◆ Given information ◆
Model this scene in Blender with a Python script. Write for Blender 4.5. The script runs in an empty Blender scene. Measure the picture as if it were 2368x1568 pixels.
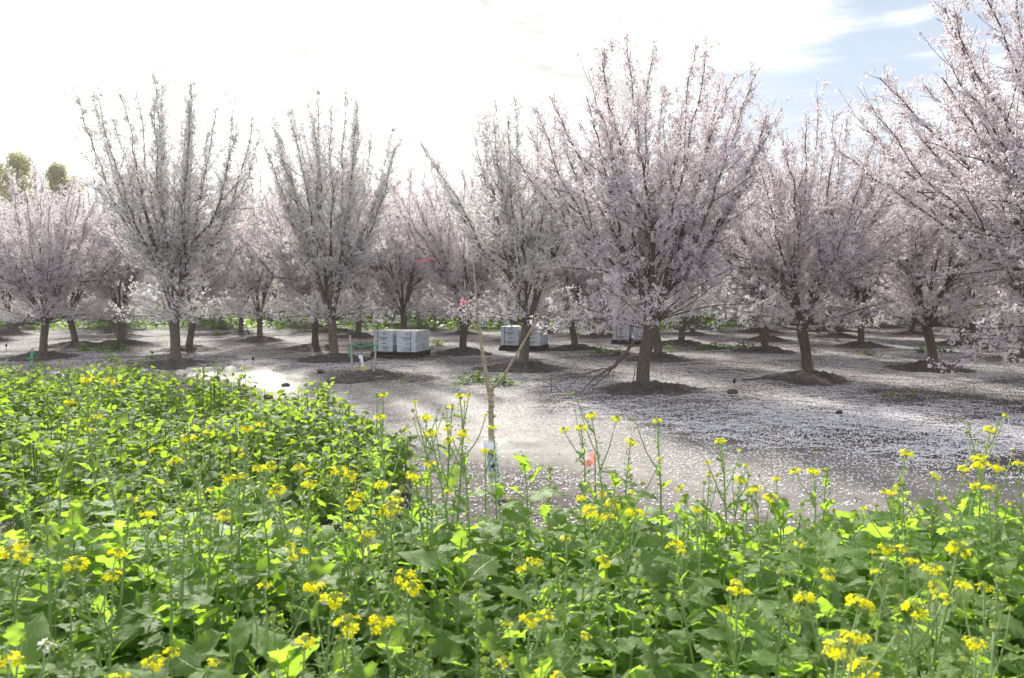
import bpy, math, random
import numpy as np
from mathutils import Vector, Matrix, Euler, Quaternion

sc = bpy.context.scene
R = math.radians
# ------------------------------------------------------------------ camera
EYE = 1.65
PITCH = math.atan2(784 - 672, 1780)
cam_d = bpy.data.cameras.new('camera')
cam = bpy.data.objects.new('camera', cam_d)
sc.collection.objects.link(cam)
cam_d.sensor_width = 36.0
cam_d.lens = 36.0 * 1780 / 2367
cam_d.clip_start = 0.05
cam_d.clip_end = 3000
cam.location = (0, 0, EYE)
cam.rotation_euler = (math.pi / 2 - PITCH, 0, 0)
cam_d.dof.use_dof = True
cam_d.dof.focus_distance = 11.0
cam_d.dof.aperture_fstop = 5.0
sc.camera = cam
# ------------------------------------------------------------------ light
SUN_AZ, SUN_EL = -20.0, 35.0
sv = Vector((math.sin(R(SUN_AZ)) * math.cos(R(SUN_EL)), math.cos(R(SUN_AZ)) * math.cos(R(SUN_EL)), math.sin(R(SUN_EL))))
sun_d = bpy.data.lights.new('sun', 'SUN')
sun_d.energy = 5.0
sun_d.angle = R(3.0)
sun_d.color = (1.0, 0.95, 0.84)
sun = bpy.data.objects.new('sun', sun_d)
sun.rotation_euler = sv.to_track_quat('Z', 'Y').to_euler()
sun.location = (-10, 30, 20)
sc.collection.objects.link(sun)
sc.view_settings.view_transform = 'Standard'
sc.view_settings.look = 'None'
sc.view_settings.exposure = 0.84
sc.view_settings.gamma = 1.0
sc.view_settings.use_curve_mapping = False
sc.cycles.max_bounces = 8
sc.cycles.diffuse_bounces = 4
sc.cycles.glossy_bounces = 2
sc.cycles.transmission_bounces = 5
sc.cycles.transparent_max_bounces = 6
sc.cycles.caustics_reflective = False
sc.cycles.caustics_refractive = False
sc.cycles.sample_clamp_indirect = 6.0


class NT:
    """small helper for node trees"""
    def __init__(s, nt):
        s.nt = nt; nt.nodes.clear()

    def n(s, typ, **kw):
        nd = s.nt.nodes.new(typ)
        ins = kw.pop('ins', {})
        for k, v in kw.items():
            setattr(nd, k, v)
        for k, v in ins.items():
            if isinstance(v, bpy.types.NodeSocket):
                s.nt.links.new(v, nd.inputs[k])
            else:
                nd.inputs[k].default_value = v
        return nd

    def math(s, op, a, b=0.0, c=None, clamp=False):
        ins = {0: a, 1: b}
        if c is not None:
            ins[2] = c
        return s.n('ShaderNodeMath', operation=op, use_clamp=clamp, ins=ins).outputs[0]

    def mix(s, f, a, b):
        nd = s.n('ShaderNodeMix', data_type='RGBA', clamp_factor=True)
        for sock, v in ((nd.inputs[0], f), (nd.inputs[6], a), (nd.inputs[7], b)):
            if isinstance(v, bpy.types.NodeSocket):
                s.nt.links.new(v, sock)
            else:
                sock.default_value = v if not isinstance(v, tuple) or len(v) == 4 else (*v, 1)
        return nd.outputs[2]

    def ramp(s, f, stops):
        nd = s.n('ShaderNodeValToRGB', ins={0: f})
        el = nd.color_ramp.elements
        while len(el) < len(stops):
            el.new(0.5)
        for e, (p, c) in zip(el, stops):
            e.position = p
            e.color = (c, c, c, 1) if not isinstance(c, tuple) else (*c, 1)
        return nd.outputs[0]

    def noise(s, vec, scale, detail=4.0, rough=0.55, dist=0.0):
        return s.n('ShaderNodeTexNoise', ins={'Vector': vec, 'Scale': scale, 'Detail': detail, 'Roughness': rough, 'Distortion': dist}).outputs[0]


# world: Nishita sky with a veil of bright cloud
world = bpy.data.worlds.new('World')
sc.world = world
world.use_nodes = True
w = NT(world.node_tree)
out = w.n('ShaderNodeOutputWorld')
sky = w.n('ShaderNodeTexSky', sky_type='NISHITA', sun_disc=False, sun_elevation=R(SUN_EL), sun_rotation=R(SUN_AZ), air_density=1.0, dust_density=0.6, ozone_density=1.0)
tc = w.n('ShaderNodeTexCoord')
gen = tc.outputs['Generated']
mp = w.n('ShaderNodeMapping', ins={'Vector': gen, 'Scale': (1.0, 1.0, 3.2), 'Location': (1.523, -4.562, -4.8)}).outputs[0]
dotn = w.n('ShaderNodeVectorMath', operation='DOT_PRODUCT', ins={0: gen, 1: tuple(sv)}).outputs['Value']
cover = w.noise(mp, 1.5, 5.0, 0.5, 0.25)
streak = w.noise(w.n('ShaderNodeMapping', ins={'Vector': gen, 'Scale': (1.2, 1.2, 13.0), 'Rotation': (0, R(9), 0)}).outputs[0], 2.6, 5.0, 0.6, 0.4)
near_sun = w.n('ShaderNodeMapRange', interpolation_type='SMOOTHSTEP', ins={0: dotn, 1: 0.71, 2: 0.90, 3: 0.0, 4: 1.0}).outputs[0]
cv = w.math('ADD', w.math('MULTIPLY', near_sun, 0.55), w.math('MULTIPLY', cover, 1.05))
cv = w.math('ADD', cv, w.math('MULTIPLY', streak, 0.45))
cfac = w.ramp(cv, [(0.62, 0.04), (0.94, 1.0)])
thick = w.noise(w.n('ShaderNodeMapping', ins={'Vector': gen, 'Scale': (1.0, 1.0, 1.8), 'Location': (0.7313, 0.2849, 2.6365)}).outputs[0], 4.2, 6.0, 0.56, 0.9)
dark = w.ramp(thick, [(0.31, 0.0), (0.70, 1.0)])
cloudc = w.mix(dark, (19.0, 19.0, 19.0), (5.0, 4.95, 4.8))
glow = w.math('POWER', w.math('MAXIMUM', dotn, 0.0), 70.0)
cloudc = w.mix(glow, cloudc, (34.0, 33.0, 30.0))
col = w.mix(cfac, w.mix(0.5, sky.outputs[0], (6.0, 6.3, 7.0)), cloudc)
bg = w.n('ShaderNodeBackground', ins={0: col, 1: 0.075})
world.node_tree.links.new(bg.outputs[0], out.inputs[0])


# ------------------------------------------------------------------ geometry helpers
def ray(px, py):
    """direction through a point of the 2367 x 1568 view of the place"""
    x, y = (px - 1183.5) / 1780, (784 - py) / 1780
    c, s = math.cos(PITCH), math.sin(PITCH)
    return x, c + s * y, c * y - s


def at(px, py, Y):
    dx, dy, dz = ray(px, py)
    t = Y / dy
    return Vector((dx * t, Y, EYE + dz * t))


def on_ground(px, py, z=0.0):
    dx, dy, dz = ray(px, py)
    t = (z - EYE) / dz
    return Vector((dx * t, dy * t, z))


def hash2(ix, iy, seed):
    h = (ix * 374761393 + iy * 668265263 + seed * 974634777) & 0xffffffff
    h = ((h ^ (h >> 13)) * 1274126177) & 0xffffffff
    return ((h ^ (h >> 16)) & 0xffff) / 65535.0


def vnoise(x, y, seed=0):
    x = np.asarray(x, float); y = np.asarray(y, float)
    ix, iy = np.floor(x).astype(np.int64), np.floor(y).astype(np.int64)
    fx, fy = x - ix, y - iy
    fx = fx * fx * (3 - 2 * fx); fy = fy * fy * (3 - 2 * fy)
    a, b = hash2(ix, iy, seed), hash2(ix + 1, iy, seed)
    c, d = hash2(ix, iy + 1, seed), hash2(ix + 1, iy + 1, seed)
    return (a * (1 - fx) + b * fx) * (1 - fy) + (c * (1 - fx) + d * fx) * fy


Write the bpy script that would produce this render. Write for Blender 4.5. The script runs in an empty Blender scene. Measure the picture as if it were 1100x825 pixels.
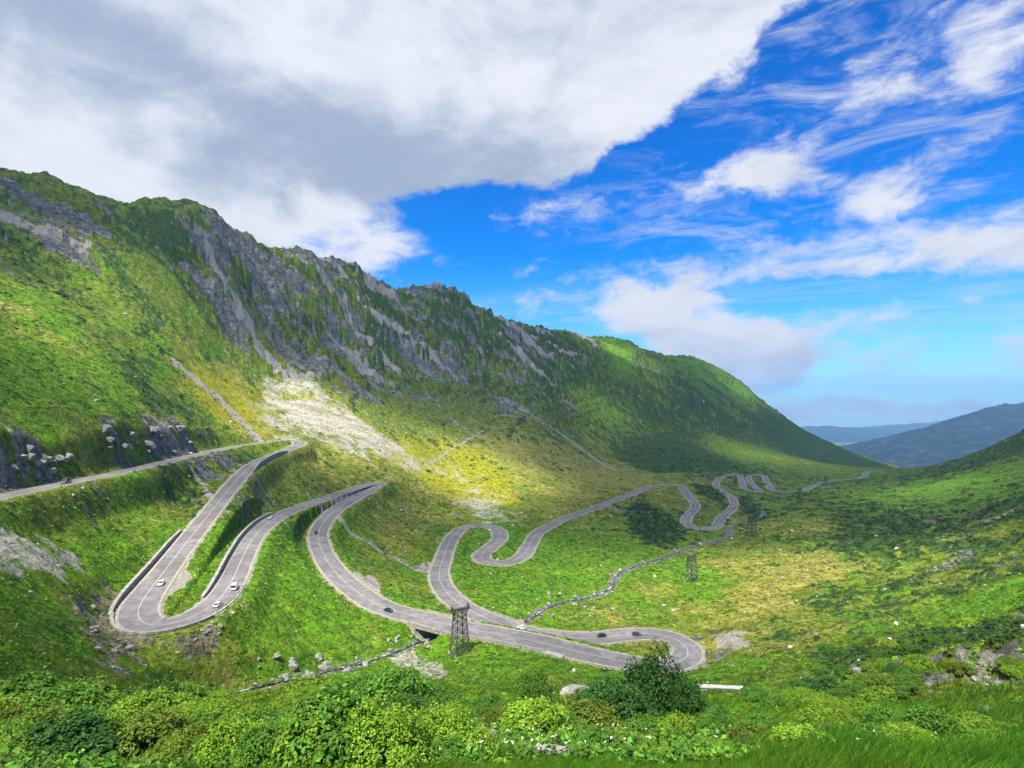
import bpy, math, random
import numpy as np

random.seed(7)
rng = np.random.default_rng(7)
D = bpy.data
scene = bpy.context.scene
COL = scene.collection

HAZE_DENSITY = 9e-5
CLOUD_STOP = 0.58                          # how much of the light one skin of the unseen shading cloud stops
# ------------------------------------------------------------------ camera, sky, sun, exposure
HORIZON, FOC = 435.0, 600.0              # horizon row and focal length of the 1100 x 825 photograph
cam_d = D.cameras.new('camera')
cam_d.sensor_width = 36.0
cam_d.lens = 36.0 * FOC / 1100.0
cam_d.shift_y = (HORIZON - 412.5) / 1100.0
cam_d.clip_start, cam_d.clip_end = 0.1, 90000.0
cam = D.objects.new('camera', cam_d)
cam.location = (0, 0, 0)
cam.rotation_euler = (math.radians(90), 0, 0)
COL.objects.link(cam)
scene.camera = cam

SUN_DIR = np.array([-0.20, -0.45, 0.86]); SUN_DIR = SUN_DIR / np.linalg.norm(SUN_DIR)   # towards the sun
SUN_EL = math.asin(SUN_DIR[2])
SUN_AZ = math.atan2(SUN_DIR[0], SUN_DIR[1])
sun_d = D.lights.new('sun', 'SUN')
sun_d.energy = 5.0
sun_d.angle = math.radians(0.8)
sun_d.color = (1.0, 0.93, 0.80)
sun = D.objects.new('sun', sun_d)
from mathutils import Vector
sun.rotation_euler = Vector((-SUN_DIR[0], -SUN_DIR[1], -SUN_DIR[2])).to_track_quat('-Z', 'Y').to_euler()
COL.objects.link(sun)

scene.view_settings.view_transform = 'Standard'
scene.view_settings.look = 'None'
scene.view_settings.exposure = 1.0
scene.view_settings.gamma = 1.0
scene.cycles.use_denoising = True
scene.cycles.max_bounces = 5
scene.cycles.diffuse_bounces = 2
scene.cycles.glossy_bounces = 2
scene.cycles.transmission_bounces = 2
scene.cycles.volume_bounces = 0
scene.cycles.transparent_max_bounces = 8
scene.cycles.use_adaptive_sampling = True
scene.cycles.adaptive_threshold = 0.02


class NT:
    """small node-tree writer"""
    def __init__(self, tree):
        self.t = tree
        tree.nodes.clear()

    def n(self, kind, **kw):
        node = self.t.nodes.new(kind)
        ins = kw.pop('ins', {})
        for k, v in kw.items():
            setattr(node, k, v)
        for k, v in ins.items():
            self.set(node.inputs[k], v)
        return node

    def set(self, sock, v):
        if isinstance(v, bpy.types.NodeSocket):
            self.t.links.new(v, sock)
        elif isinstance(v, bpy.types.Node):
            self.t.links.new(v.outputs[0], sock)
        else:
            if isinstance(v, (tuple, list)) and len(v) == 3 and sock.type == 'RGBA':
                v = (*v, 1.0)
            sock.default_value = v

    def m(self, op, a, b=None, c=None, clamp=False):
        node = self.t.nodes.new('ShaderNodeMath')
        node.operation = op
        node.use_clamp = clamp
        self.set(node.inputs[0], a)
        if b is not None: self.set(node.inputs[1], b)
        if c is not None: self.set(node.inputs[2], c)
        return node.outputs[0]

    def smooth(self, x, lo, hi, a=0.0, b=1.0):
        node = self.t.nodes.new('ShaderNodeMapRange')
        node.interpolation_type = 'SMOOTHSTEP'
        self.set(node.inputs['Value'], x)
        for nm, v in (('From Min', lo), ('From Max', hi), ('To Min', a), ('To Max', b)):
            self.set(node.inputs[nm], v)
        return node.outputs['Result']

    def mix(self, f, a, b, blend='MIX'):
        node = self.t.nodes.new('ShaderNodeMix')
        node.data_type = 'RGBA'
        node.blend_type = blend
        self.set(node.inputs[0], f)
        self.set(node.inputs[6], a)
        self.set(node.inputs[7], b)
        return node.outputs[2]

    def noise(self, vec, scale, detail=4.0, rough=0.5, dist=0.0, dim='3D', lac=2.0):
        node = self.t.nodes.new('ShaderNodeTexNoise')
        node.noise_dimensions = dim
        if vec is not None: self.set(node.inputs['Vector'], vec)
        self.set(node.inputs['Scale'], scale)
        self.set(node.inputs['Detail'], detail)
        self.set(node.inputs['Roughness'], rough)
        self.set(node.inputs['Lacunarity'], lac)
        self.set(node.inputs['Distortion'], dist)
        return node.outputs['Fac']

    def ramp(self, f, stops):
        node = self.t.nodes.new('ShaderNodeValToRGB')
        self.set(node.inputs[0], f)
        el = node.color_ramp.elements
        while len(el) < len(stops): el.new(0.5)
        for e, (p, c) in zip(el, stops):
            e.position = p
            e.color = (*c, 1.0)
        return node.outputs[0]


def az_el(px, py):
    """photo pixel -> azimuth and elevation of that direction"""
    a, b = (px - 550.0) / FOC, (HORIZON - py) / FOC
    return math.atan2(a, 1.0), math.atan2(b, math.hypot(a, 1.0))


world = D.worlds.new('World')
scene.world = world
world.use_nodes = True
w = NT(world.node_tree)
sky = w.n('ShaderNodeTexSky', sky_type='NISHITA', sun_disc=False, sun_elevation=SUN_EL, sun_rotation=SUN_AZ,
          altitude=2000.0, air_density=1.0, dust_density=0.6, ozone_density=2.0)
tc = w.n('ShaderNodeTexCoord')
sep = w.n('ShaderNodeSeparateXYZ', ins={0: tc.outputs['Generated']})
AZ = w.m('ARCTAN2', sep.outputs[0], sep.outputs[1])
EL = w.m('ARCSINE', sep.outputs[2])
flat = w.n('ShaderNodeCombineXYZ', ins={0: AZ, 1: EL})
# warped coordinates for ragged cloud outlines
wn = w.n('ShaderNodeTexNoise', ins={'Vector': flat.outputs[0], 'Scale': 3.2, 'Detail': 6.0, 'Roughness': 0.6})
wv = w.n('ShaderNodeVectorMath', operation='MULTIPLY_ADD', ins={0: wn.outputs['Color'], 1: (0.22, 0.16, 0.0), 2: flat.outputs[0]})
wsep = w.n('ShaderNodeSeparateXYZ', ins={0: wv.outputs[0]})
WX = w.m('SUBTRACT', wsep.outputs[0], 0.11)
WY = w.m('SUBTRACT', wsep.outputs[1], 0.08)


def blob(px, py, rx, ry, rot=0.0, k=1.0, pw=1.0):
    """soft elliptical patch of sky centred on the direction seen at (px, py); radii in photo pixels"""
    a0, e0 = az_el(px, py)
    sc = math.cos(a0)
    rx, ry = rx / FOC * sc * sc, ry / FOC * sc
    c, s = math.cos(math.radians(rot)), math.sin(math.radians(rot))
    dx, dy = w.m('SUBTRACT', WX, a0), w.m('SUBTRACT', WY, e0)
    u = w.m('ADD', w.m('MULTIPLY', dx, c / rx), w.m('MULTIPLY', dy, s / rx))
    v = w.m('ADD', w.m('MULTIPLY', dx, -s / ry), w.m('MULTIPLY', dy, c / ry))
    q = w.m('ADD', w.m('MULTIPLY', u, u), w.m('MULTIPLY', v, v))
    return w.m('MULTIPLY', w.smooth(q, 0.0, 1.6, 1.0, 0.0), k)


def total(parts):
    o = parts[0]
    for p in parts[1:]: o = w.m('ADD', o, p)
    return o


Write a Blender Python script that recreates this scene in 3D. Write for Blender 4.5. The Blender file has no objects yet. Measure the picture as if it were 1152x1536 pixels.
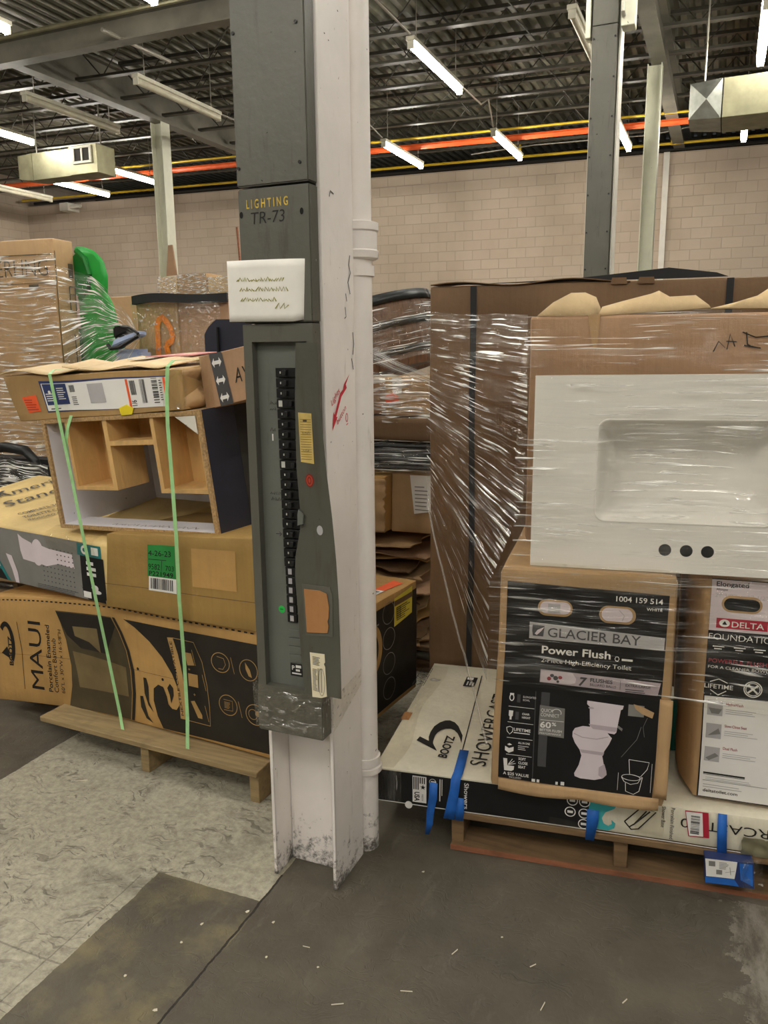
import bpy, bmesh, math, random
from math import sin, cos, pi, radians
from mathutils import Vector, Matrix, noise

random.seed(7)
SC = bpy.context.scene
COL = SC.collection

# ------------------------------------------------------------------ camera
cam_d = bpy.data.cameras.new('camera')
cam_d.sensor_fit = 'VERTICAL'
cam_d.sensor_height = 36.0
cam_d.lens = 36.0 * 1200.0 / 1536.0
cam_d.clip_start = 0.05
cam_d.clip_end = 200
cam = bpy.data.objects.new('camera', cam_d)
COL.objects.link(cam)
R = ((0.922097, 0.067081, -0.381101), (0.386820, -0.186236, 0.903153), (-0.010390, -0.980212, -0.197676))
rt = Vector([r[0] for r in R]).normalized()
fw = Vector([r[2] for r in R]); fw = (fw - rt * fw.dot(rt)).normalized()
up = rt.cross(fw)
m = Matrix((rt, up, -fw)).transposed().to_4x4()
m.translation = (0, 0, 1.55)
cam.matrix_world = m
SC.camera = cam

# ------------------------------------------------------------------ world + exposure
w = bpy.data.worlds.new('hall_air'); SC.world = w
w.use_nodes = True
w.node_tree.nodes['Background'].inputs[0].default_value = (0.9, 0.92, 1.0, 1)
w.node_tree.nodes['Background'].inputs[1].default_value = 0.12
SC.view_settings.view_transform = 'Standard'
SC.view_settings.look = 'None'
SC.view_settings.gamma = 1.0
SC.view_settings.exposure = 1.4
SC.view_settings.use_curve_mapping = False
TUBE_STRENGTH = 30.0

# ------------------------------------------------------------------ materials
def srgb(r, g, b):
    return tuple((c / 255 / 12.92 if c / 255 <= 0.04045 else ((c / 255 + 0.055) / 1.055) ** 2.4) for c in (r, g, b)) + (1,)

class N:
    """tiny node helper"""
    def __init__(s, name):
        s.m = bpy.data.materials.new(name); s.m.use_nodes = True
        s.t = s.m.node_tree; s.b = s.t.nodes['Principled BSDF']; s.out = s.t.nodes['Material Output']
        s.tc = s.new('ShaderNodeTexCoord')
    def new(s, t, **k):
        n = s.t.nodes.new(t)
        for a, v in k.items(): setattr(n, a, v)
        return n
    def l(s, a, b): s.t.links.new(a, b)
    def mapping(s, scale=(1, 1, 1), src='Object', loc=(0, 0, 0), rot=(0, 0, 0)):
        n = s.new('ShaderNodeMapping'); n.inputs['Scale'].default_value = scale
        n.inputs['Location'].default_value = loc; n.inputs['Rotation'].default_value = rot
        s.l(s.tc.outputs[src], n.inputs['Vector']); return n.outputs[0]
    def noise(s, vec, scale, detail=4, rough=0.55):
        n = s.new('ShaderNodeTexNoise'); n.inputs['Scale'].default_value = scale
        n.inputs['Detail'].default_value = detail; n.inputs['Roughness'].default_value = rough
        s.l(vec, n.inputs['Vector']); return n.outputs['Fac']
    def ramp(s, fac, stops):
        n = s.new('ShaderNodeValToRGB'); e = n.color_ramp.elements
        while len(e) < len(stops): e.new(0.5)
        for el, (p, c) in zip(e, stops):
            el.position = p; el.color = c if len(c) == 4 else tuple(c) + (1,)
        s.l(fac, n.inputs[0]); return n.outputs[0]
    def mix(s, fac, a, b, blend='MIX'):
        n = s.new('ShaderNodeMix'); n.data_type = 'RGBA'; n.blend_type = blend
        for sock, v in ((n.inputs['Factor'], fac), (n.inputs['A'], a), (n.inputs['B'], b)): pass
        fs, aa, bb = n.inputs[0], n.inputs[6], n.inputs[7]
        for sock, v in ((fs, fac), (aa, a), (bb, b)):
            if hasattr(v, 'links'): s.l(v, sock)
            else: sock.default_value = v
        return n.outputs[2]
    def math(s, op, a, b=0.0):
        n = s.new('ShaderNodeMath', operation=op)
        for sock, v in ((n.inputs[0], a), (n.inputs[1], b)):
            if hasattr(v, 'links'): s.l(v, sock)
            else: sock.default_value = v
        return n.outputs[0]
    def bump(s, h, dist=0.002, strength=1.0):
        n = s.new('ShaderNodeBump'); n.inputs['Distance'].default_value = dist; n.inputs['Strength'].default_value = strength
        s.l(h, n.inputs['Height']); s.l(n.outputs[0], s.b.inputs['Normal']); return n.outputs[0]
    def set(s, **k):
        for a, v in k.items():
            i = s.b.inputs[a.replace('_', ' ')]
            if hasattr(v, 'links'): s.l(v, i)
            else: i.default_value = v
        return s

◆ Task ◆
Begin with the line that contains "Write a Blender", end with the line that contains "COL = SC.collection", and set down every line in that range exactly as it stands, minus the pictures.

◆ Exercise solution ◆
Write a Blender Python script that recreates this scene in 3D. Write for Blender 4.5. The Blender file has no objects yet. Measure the picture as if it were 1152x1536 pixels.
import bpy, bmesh, math, random
from math import sin, cos, pi, radians
from mathutils import Vector, Matrix, noise

random.seed(7)
SC = bpy.context.scene
COL = SC.collection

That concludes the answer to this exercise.